22 julio 2008

La luz que no se apaga


Hay aquí, como en tantas novelas negras, un crimen en un lugar cerrado, isla y cárcel, el campo de Guantánamo: aparece en la bahía un muerto, sargento americano ahogado mientras nadaba de noche, o quizá suicida, o víctima de un asesinato. Revere Falk, agente del FBI, investigará el caso en medio de insalvables enredos que urden los mismos que le encargan la investigación. Falk, arabófono, es interrogador y, en el momento en que se le encomienda la misión policial, un prisionero yemení acaba de soltarle el nombre de su contacto con Al Qaeda, Hussey, palabra misteriosa que asume la función que cumplen el anillo legendario o la carta lacrada en las novelas de Walter Scott. Para caldear el ambiente, llegan a Guantánamo tres jefes de Washington con la tarea de "valorar la seguridad y eficacia" en sistemas de vigilancia e interrogatorios.

Dan Fesperman, periodista de Baltimore dedicado a conflictos internacionales, iba a la universidad en tiempos de la caída del presidente Nixon, estaba en Jordania cuando la primera guerra del Golfo, en Berlín durante las guerras de Yugoslavia, y cerca de Afganistán y Pakistán en estos últimos años. En El barco de los grandes pesares (RBA) imaginaba las andanzas de un policía de Sarajevo, Vlado Petric, expatriado en Berlín y, por casualidad, tras la pista de croatas criminales en la II Guerra Mundial, amigos de los nazis, los americanos y la Iglesia católica. Fesperman, que conoce Guantánamo de una visita periodística, quiere ahora, en El prisionero de Guantánamo, adivinar novelescamente cómo podrían utilizarse las informaciones extraídas a los presos para fabricar y vender nuevas guerras, y, al mismo tiempo, justificar la existencia del campo de detención. ¿Qué pasaría si descubriéramos una trama entre Al Qaeda y Cuba?
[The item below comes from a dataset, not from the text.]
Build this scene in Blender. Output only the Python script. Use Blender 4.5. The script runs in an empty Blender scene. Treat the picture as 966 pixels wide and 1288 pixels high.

El agente Falk, del FBI, está atrapado en la atmósfera del campo, lo verdaderamente interesante para el novelista Fesperman: la reunión de cientos de presos y miles de vigilantes, más 120 interrogadores, traductores, lingüistas y analistas, "un experimento psicológico sobre comportamiento bajo presión". Cautivos y carceleros se someten a estrictos sistemas de castas. El proletariado militar no se confunde con la oficialidad, los funcionarios de la CIA, el FBI, los mercenarios de las empresas privadas. Los prisioneros son clasificados por su nivel de peligro y colaboración, recluidos en celdas minúsculas, bajo la luz que no se apaga, un símbolo de Guantánamo que ha llegado a convertirse en canción popular. Patti Smith, en Without chains, canta al prisionero "que sueña encadenado, con las luces encendidas".

Fesperman imagina, incluso, cómo ven la prisión los cubanos que miran desde fuera: alambradas dentro de las alambradas, "círculos concéntricos de cautividad", prisioneros en monos naranjas bajo focos anaranjados, "partículas radioactivas moviéndose en la platina de un microscopio". Y transcribe las ensoñaciones del joven preso yemení, Adnan Al Hamdi, fábulas con hombres como serpientes y ratones, la pesadilla defensiva para combatir la pesadilla inevitable de la realidad. Pero El prisionero de Guantánamo quizá sea el agente Falk, de repente en peligro, perfilado según los estereotipos de la novela de intriga: tuvo una mala infancia, un padre alcohólico, y es listo, serio y cuidadoso, buen funcionario, con las debilidades mínimas que lo humanizan. Fue marine, y una insensatez juvenil lo hizo fugazmente espía cubano. Se habla de eso en los interrogatorios: la conexión cubana de un infante de marina que llegó inverosímilmente al FBI. Su contacto habanero en Miami es el mejor personaje de la novela.
Falk bebe para aguantar, aunque no siente especiales molestias morales por el trabajo. Le fastidia la ineficacia de ciertos procedimientos de interrogatorio violento, pero se preocupa fundamentalmente de sí mismo, que quizá pase de interrogador a interrogado, y por su novia, interrogadora militar, que quizá lo traiciona. Guantánamo es un mundo bastante insano.